Why do it for nothing? A volunteer’s view
August 15th, 2008Sheila Potter
“That is what the professionals would keep asking us, ‘why are you doing all this for nothing?’” Sheila Potter laughs, remembering her experience as a volunteer for the 2002 Manchester Commonwealth Games. “But I wouldn’t change a thing, I’d do it all over again,” she says.
For three months before the Games opened, Sheila would give up her evenings and weekends to make props and costumes for the £12 million opening and closing ceremonies, which involved a 4,000-strong cast.
It was not as if she weren’t already busily employed as a computing and IT lecturer in north-west England. “I did work hard then,” she remembers. “I’d be in work by seven every morning so that I could get away on time to do the volunteer work in the evening.”
Why did she decide to volunteer? “I thought, this is clearly going to be a special time for the north-west, it’s not going to come round again for me. I wanted to help make the north-west shine!”
She found many others with similar thoughts. “There was the odd skiver, but mostly I met lots of like-minded people. There was an amazing feeling of togetherness, especially once the ceremonies got underway,” Sheila says.

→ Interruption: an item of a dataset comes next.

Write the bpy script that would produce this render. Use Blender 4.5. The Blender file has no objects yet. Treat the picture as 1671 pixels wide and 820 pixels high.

Volunteers of all ages, from 16-year-olds to retirees in their 70s, worked alongside Sheila, who was then in her early fifties. “I still keep in touch with many of them. We meet every Christmas for a meal together.”
Snapshots of the ceremonies still come vividly to mind for Sheila. “I remember being soaked to the skin at the closing ceremony – it poured with rain throughout. I had to ferry paint in a special sequence to the children huddled under this huge sheet,” she says, recalling the schoolchildren who covered themselves with red, blue and white paint to portray a giant British flag.
“At the Opening Ceremony, when Kirsty Howard [a terminally ill six-year-old girl who has done much charity work] went up with David Beckham to give the Jubilee Baton to the Queen, that was it for me,” she says. “I just started crying and crying. People were crying all over the place. The emotions were so strong. The feeling ‘wow, we’ve done it!’ after all the hard work.”
The experience didn’t end with the Games for Sheila. After registering with The Experience Corps database of over-50s with something to offer, Sheila found herself becoming a business mentor for The Prince’s Trust. Two years after that, an invitation to a Garden Party at Buckingham Palace landed on her doormat. “It’s funny the little twists life takes after you do something,” she muses.